Faiz çıkmazı (28 Nisan 2016)
Merkez Bankası'nın 26 Nisan enflasyon raporunda 4 temel konu öne çıkıyor:
* Sıkı para politikası devam edecek,
* Koşullar elverdiğinde faiz koridoru daraltılacak,
* Özel sektörle görüşülecek,
* 2016 enflasyon hedefi yüzde 7.5 olarak kalacak.
Enflasyonla mücadele için sıkı para politikasının devam etmesi gerekiyor. Sıkı para politikası tedbirleri enflasyonist dönemlerde piyasadaki para arzını azaltmaya yönelik politika tedbirleridir.
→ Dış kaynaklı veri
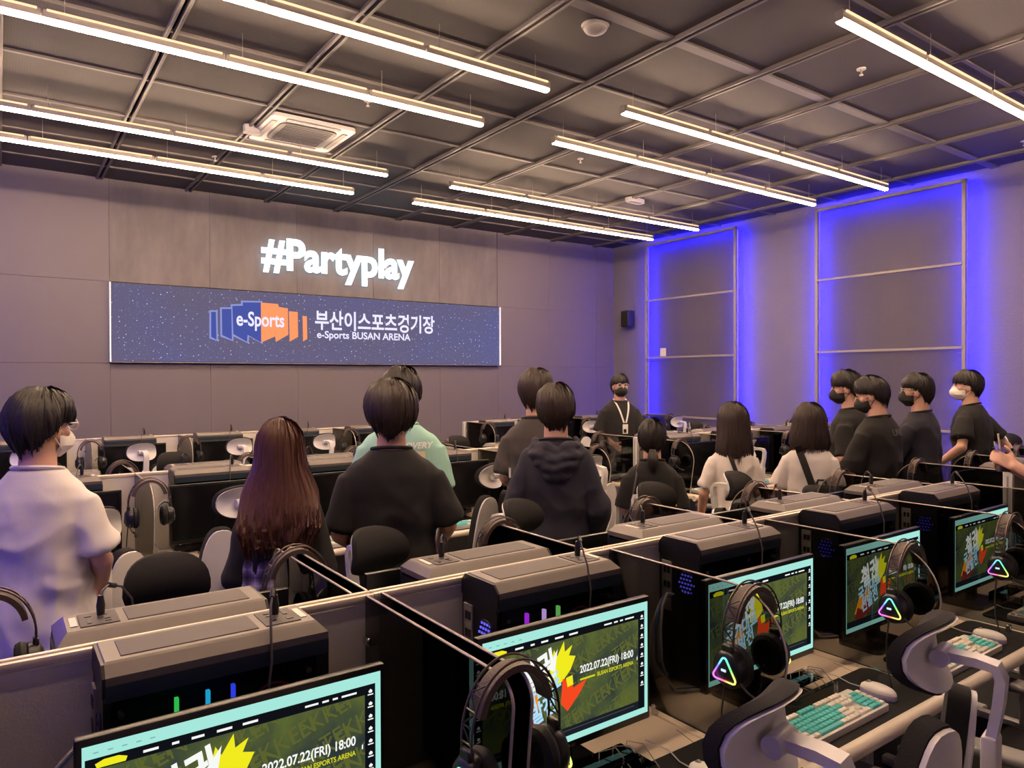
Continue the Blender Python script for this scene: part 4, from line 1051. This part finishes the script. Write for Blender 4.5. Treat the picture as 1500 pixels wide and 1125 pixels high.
    for k in range(N):
        th = rnd.uniform(0, 2*PI); s0 = rnd.uniform(.02, .5); s1 = min(1.06, s0+rnd.uniform(.45, .9))
        if rnd.random() < .5: s1 = rnd.uniform(.93, 1.05)
        wv = rnd.uniform(.004, .012); out = rnd.uniform(.0015, .009); sw = rnd.uniform(-.25, .25)
        n = 7 if short else 10; L_ = []; R_ = []; C_ = []
        for i in range(n+1):
            u = i/n; s = s0+(s1-s0)*u; tt = th+sw*u*u
            c = S(tt, s, out*(math.sin(PI*min(1, u*.9+.05))**.5)); e = S(tt+.02, s, out)
            tn = (e-c); tn = tn.normalized() if tn.length > 1e-6 else Vector((1, 0, 0))
            ww = wv*(1-u**3*.85)*(.4+.6*min(1, u*4))
            nr = c.normalized() if short else Vector((c.x, c.y, max(c.z, 0))).normalized()
            L_.append(m.bm.verts.new(c-tn*ww)); C_.append(m.bm.verts.new(c+nr*.0022)); R_.append(m.bm.verts.new(c+tn*ww))
        for i in range(n):
            m.bm.faces.new((L_[i], C_[i], C_[i+1], L_[i+1])); m.bm.faces.new((C_[i], R_[i], R_[i+1], C_[i+1]))
    if style == 'pony':
        for k in range(70):
            a = rnd.uniform(0, 2*PI); q = rnd.uniform(0, 1)**.5*.03
            P = []
            for i in range(8):
                u = i/7; w_ = 1+1.0*math.sin(PI*min(u*1.1, 1)); P.append((math.cos(a)*q*w_*.6, -.1-.035*math.sin(PI*u*.7)+math.sin(a)*q*w_*.4, -.085-.15*u))
            m.tube(P, [.006, .006, .006, .006, .005, .004, .003, .001], 5)
        m.tube([(.02*math.cos(a), -.103+.014*math.sin(a), -.092) for a in [2*PI*i/14 for i in range(14)]], .006, 6, closed=True)
    return m
def wobble(me, a, k, off):
    N_ = [v.normal.copy() for v in me.vertices]
    for v, n in zip(me.vertices, N_): v.co = v.co+n*(a*noise.noise(Vector((v.co.x*k[0], v.co.y*k[1], v.co.z*k[2]))+off))
def person(label, px, depth, ytop, heading, look=0., nod=0., build=1., shirt='tee', scol=(30, 30, 32), sname=None, pcol=(38, 38, 42), hair='bowl', hmat=None, mask=None, glasses=False,
           armL=None, armR=None, hL=.5, hR=.5, lean=0., wr=.010, seed=1, slv=.62, fluff=1., at=None, hgt=None, smat=None, female=False, handpose=None):
    rnd = random.Random(seed)
    if at is None:
        d = _f+_r2*((px-750)/1052); x, y = d.x*depth, d.y*depth
        yh = 556-.0036*px
        H = CAMZ-(ytop-yh)*depth/1052-.02
    else: x, y = at; H = hgt
    s = H/1.75
    t = thing('person', label, 'person', (x, y, 0), -math.radians(heading), 'people standing between the desks'); t.scale = (s, s, s)
    b = build
    LE, LW = armL or ((-.215*b, -.03, 1.13), (-.1, .19, 1.0)); RE, RW = armR or ((.215*b, -.03, 1.13), (.1, .19, 1.0))
    LE, LW, RE, RW = map(Vector, (LE, LW, RE, RW))
    for e in (LE, RE): e.x *= .9
    SX = .156*b if not female else .14*b
    LS, RS = Vector((-SX, -.015, 1.405)), Vector((SX, -.015, 1.405))
    Hd = Matrix.Translation((0, .005, 1.53)) @ Matrix.Rotation(-math.radians(look), 4, 'Z') @ Matrix.Rotation(-math.radians(nod), 4, 'X') @ Matrix.Translation((0, 0, .115))
    # ---- body: one skin
    B = Body()
    def hv(p): return Hd @ Vector(p)
    n0 = len(B.bm.verts)
    B.ell((0, 0, 0), (.073, .092, .1), 20, 14); B.ell((0, .03, -.045), (.061, .062, .083), 18, 12); B.ell((0, .055, -.098), (.033, .032, .026), 12, 8)
    B.cap((0, .088, .0), (0, .104, -.032), .008, .013, 8); B.cap((-.02, .083, -.066), (.02, .083, -.066), .0085, .0085, 8)
    for q in (-1, 1):
        B.ell((q*.076, -.006, -.03), (.011, .02, .033), 12, 8); B.cap((q*.045, .073, .018), (q*.015, .083, .016), .01, .01, 8); B.cap((q*.05, .055, -.035), (q*.04, .06, -.045), .018, .016, 8)
    B.bm.verts.ensure_lookup_table()
    for v in B.bm.verts[n0:]: v.co = Hd @ v.co
    B.cap((0, -.02, 1.4), hv((0, -.015, -.06)), .066, .058, 16)
    B.srings([(.84, .15, .1, 0), (1.0, .13*b, .09, 0), (1.15, .14*b, .095, 0), (1.3, .155*b, .1, 0), (1.4, .14*b, .08, -.01), (1.45, .08, .055, -.015)], 2.2, 20)
    B.cap(LS+Vector((.06, 0, -.035)), RS-Vector((.06, 0, .035)), .045, .045)
    for S_, E_, W_, q, cu in ((LS, LE, LW, -1, hL), (RS, RE, RW, 1, hR)):
        B.cap(S_*.97+Vector((-q*.022, .0, -.01)), E_, .04*b, .036, 14); B.cap(E_, W_, .039, .026, 14)
        dd = (W_-E_).normalized(); pn = Vector((-q*1.0, .0, -.25)) if handpose is None else Vector(handpose[0] if q < 0 else handpose[1])
        hand(B, W_, dd, pn, q, cu, .95)
        B.cap((q*.085, 0, .9), (q*.095, .015, .5), .078, .05, 12); B.cap((q*.095, .015, .5), (q*.1, -.01, .1), .048, .036, 12); B.cap((q*.1, -.03, .045), (q*.11, .11, .03), .035, .028, 10)
    me = B.mesh('body', m_skin, False)
    me = evald(me, [('REMESH', {'mode': 'VOXEL', 'voxel_size': .0075}), ('SMOOTH', {'iterations': 2, 'factor': .5})])
    me.materials.clear(); me.materials.append(m_skin); me.shade_smooth()
    body = link('body', me, t)
    # ---- face details
    for q in (-1, 1):
        o = MB().ell(hv((q*.03, .0865, -.004)), (.012, .006, .005), 10, 6).build('eye', mat('eye_dark', (26, 20, 20), .25), t)
        MB().tube([hv((q*.016, .094, .021)), hv((q*.034, .09, .026)), hv((q*.05, .078, .02))], [.0028, .0034, .002], 6).build('eyebrow', hmat or H_BLACK, t)
    if mask:
        mm = mat('mask_'+mask, {'black': (28, 26, 27), 'white': (226, 220, 216)}[mask], .8)
        rows = []
        for i in range(9):
            u = i/8; zz = -.012-.115*u; fw = lerp_tab([(0, .032), (.3, .064), (.65, .07), (1, .035)], u); fy = lerp_tab([(0, .098), (.35, .128), (.6, .126), (1, .075)], u)
            rows.append([hv((fw*math.sin(a), .01+(fy-.01)*math.cos(a)**.75 if math.cos(a) > 0 else .01, zz)) for a in [math.radians(-88+176*k/14) for k in range(15)]])
        mk = MB(); V = [[mk.bm.verts.new(p) for p in r] for r in rows]
        for i in range(8):
            for k in range(14): mk.bm.faces.new((V[i][k], V[i][k+1], V[i+1][k+1], V[i+1][k]))
        mko = mk.build('face_mask', mm, t); so = mko.modifiers.new('thick', 'SOLIDIFY'); so.thickness = .003
        for q in (-1, 1):
            for z0, z1 in ((-.035, -.01), (-.1, -.055)): MB().tube([hv((q*.066, .03, z0)), hv((q*.078, .005, (z0+z1)/2)), hv((q*.084, -.018, z1))], .0022, 5).build('mask_strap', mm, mko)
    if glasses:
        gm = mat('glasses_clear', (214, 206, 200), .25)
        go = MB()
        for q in (-1, 1): go.tube([hv((q*.034+.026*math.cos(a), .102-.012*abs(math.cos(a)) if 0 else .1, -.004+.02*math.sin(a))) for a in [2*PI*k/18 for k in range(18)]], .0024, 6, closed=True)
        go.tube([hv((-.01, .101, 0)), hv((0, .105, .003)), hv((.01, .101, 0))], .002, 6)
        go = go.build('glasses', gm, t)
        for q in (-1, 1): MB().tube([hv((q*.06, .099, .002)), hv((q*.079, .06, .002)), hv((q*.083, .0, -.002)), hv((q*.08, -.02, -.014))], .0024, 6).build('glasses_arm', gm, go)
    # ---- hair
    hm = make_hair(hair, rnd, fluff)
    bmesh.ops.transform(hm.bm, matrix=Hd, verts=hm.bm.verts)
    if hair == 'long':
        for v in hm.bm.verts:       # long hair falls behind the shoulders and down the back
            if v.co.z < 1.45:
                k = min(1, (1.45-v.co.z)/.12); lim = -.15-.015*min(1, (1.45-v.co.z)/.3)
                if v.co.y > lim: v.co.y += (lim-.02*rnd.random()-v.co.y)*k*(1 if v.co.y < .06 else .75)
    ho = hm.build('hair', hmat or H_BLACK, t)
    # ---- shirt
    C = Body(); cm = smat or cloth(sname or ('c%d_%d_%d' % scol), scol)
    w_ = b*.9 if not female else b*.8
    hem = .82 if shirt != 'hoodie' else .84
    C.srings([(hem, .205*w_, .142, 0), (.95, .2*w_, .138, 0), (1.08, .194*w_, .132, -.002), (1.2, .198*w_, .132, -.004), (1.3, .204*w_, .13, -.008), (1.37, .2*w_, .118, -.012), (1.415, .178*w_, .1, -.015), (1.45, .132*w_, .083, -.018), (1.478, .088, .072, -.016)], 2.5)
    for S_, E_, W_, q in ((LS, LE, LW, -1), (RS, RE, RW, 1)):
        if shirt == 'hoodie' or slv > 1:
            C.cap(S_+Vector((-q*.015, 0, -.022)), E_, .068*b, .064, 16); C.cone(E_, E_+(W_-E_)*.96, .066, .046); C.cap(E_, E_, .066, .066)
        else:
            e = S_+(E_-S_)*slv*1.25 if slv < .8 else S_+(E_-S_)
            C.cap(S_+Vector((-q*.03, 0, -.026)), S_+(e-S_)*.35+Vector((0, 0, -.01)), .058*b, .066*b, 16)
            dd = (e-S_); C.cone(S_+dd*.1+Vector((0, 0, -.018)), e, .06*b, .078*b if not female else .07*b, 22)
    cme = C.mesh('shirt', cm, False)
    cme = evald(cme, [('REMESH', {'mode': 'VOXEL', 'voxel_size': .0095}), ('SMOOTH', {'iterations': 8, 'factor': .5})])
    off = Vector((seed*3.1, seed*1.7, 0))
    N_ = [v.normal.copy() for v in cme.vertices]
    for v, nn in zip(cme.vertices, N_):
        p = v.co
        n1 = noise.noise(Vector((p.x*7+p.z*4, p.y*7, p.z*5-p.x*3))+off); n2 = noise.noise(Vector((p.x*13-p.z*9, p.y*12, p.z*11+p.x*6))+off*2)
        low = min(1, max(0, (1.42-p.z)/.2))
        n3 = noise.noise(Vector((p.x*11, p.y*11, p.z*2.2))+off*3)
        v.co = p+nn*((1-abs(n1)*2.6)*wr*low+n2*wr*.6*low+(1-abs(n3)*2.5)*wr*.9*min(1, max(0, (1.25-p.z)/.3)))
    cme.materials.clear(); cme.materials.append(cm); cme.shade_smooth()
    sh = link('shirt', cme, t)
    MB().tube([(.083*math.cos(a), -.016+.068*math.sin(a), 1.478+.012*(-math.sin(a))) for a in [2*PI*k/24 for k in range(24)]], .0085, 6, closed=True).build('collar', cm, sh)
    if shirt == 'hoodie':
        hd = MB()
        for k, (rx, ry, zz, rr) in enumerate(((.105, .085, 1.475, .03), (.125, .105, 1.435, .032), (.12, .115, 1.39, .03), (.09, .105, 1.345, .03))):
            P = []
            for i in range(17):
                a = math.radians(180+(-25+230*i/16) if k < 2 else 180+(10+160*i/16)); sag = (1-abs(i-8)/8)
                P.append((rx*math.cos(a)*(1), -.035+ry*math.sin(a), zz-.045*sag+.01*math.sin(i*1.3+k)))
            hd.tube(P, [rr*(.45+.55*math.sin(PI*(i+1)/18)) for i in range(17)], 10)
        hme = hd.mesh('hood', cm, False); hme = evald(hme, [('REMESH', {'mode': 'VOXEL', 'voxel_size': .008}), ('SMOOTH', {'iterations': 3, 'factor': .5})])
        wobble(hme, .006, (22, 20, 34), off)
        hme.materials.clear(); hme.materials.append(cm); hme.shade_smooth(); link('hood', hme, sh)
    # ---- trousers and shoes
    P_ = Body(); pm = cloth('p%d_%d_%d' % pcol, pcol)
    P_.srings([(.78, .165*w_, .115, 0), (.88, .175*w_, .12, 0), (1.0, .16*w_, .11, 0)], 2.3, 24)
    for q in (-1, 1): P_.cone((q*.085, 0, .86), (q*.095, .015, .48), .1, .078); P_.cone((q*.095, .015, .5), (q*.1, -.005, .07), .079, .066)
    pme = evald(P_.mesh('trousers', pm, False), [('REMESH', {'mode': 'VOXEL', 'voxel_size': .013}), ('SMOOTH', {'iterations': 3, 'factor': .5})])
    wobble(pme, .006, (8, 8, 12), off)
    pme.materials.clear(); pme.materials.append(pm); pme.shade_smooth(); link('trousers', pme, t)
    for q in (-1, 1):
        so = MB().loft([[(q*.105+.05*kx*math.cos(a)*(1 if math.sin(a) < 0 else .95), .04+.135*ky*math.sin(a), z) for a in [2*PI*k/20 for k in range(20)]] for z, kx, ky in ((0, .95, .98), (.025, 1, 1), (.06, .9, .85), (.1, .75, .45))])
        so.build('shoe', mat('shoe_dark', (44, 42, 44), .6), t)
    if lean: t.rotation_euler = Euler((-math.radians(lean), 0, -math.radians(heading)))
    bvh = BVHTree.FromPolygons([v.co[:] for v in cme.vertices], [p.vertices[:] for p in cme.polygons])
    def back(x, z, o=.004):
        h = bvh.ray_cast(Vector((x, -1, z)), Vector((0, 1, 0))); return Vector((x, (h[0].y if h[0] else -.13)-o, z))
    def front(x, z, o=.004):
        h = bvh.ray_cast(Vector((x, 1, z)), Vector((0, -1, 0))); return Vector((x, (h[0].y if h[0] else .13)+o, z))
    def side(y, z, q, o=.004):
        h = bvh.ray_cast(Vector((q*1, y, z)), Vector((-q, 0, 0))); return Vector(((h[0].x if h[0] else q*.2)+q*o, y, z))
    return dict(root=t, shirt=sh, back=back, front=front, side=side, body=body)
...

Uygulamada bu nedenle, emisyon ve kredi hacimlerinin daraltılması, reeskont, karşılık ve faiz oranlarının yükseltilmesi gibi önlemler alınır.
Faizler tüketimin kısılması nedeniyle artırılır.
Bizde, 2015 yılı yüzde 4 olan büyüme oranının 3 puanı tüketim artışı nedeniyle ortaya çıktı. Tüketim artışında eksi reel faizlerin etkisi var. Reel faiz eksi olduğu sürece, tasarruf sahibi parasını tutmak istemiyor.
2012 yılından beri bizde banka mevduat reel faizleri ve devlet iç borçlanma senetleri reel faizleri eksidir. (Aşağıdaki tablo.)
Türkiye İstatistik Kurumu her ay finansal yatırım araçlarının reel getiri oranını açıklıyor. Bunlardan hesaplarsak, 2010 yılı Mart ayında bankaya 100 lira yatıranın ortalama olarak 6 yıl sonraki mart ayında elinde reel olarak (satın alma gücü olarak) eksi reel faiz nedeniyle, 92.20 kuruşu kalmıştır.
Devlet iç borçlanma senetlerinde de aynı şekilde 2014 yılında reel faiz oranı yüzde -2.03, 2015 yılında yüzde1.84 ve 2016 yılında tekrar yüzde -2.59 olmuştur.
Özetle, enflasyonun düşmesi için reel faizlerin artırılması gerekir. Tek başına faizler de yetmez, yapısal sorunların da çözülmesi gerekir.
Hükümet faizlerin düşmesini, yatırım kredilerinin ve konut kredilerinin ucuzlaması ve bu yolla ekonominin canlanması için istiyor. Ancak Merkez Bankası faizleri düşürse de istenen gerçekleşmez... İki nedeni var:
1) Piyasa faizleri Merkez Bankası gösterge faizinden farklı seyrediyor. Piyasa koşulları, siyasi koşullar piyasa faiz oranlarını daha fazla etkiliyor.
2) Bankalar, Merkez Bankası'nın faiz koridoru tavanını 50 puan indirmesiyle, mevduat faizlerini indirdi. Ancak kredi faizlerinde indirim henüz netleşmedi. Özellikle kamu bankalarında genel müdürlükler kredi faizlerinde indirim yapılmasını istiyor ve fakat; kredi faizleri ne kadar düşer, yatırımları ve konut alımını teşvik eder mi, bu hususlar henüz net değil. Bankalar yüksek kâr marjlarına alışmışlar, kredi faizlerini düşürmekte direnirler.
Ayrıca 2016 yılında takipteki kredilerde de artış var. Söz gelimi 2015 yılında takipteki kredilerin toplam kredilere oranı, kredi kartlarında yüzde 7.7 iken, KOBİ kredilerinde yüzde 3.5 iken, 2016 yılında sırasıyla 9.3 ve 4.4'e yükseldi. Bu şartlarda kredi faizleri istenen ölçüde düşmez.
Nihayet kredi faizlerinin düşmesi bugünkü koşullarda yatırımları teşvik etmez. Zira ekonomide kırılganlık yüksektir. Siyasi riskler giderek artıyor.
Söz gelimi, siyasi iktidarın reddetmesine rağmen, Meclis Başkanı'nın dini anayasa istemesi, yerli ve yabanı yatırımları ürküten talihsiz bir açıklamadır. Türkiye'de siyasette istifa mekanizması da kullanılmıyor. Meclis Başkanı şahsi düşüncem demekle işin içinden çıkamaz. İstifa ederse ancak şahsi düşüncesini açıklayabilir. İstifa ederse, ekonominin ve yatırımların önündeki siyasi riskleri azaltmış olur.